De précieuses informations sur la faune locale
Les images ont toutes été peintes à l’aide d’un pigment ocre-rouge. Il semble s’agir de porcs verruqueux de Sulawesi (Sus celebensis), un sanglier à pattes courtes endémique de l’île et caractérisé par ses verrues faciales distinctives. « Cette espèce était d’une grande importance pour les premiers chasseurs-cueilleurs de Sulawesi », indique Brumm.

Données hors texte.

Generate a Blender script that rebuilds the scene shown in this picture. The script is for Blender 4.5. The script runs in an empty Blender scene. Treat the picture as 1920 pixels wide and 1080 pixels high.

Ces porcs apparaissent dans l’art rupestre plus jeune de la région, et les fouilles archéologiques montrent qu’ils étaient l’espèce de gibier la plus couramment chassée à Sulawesi pendant des milliers d’années. « La représentation fréquente de ces cochons sauvages dans l’art offre des indices d’un intérêt humain à long terme pour l’écologie comportementale de cette espèce locale, et peut-être ses valeurs spirituelles dans la culture de la chasse ».
Une présence humaine précoce dans les îles d’Asie du Sud-est
Paul Pettitt de l’Université de Durham, au Royaume-Uni, convient que la découverte ajoute à la preuve de la présence humaine dans les îles d’Asie du Sud-Est. Les premiers humains ont vraisemblablement traversé ces îles pour atteindre l’Australie — peut-être il y a déjà 65’000 ans — après avoir migré hors d’Afrique.
« Compte tenu de la quantité insuffisante de fossiles humains dans la région à l’heure actuelle, nous ne pouvons, bien sûr, exclure la paternité d’une autre espèce humaine, comme les néandertaliens qui produisaient de l’art non figuratif en Europe », précise Pettitt.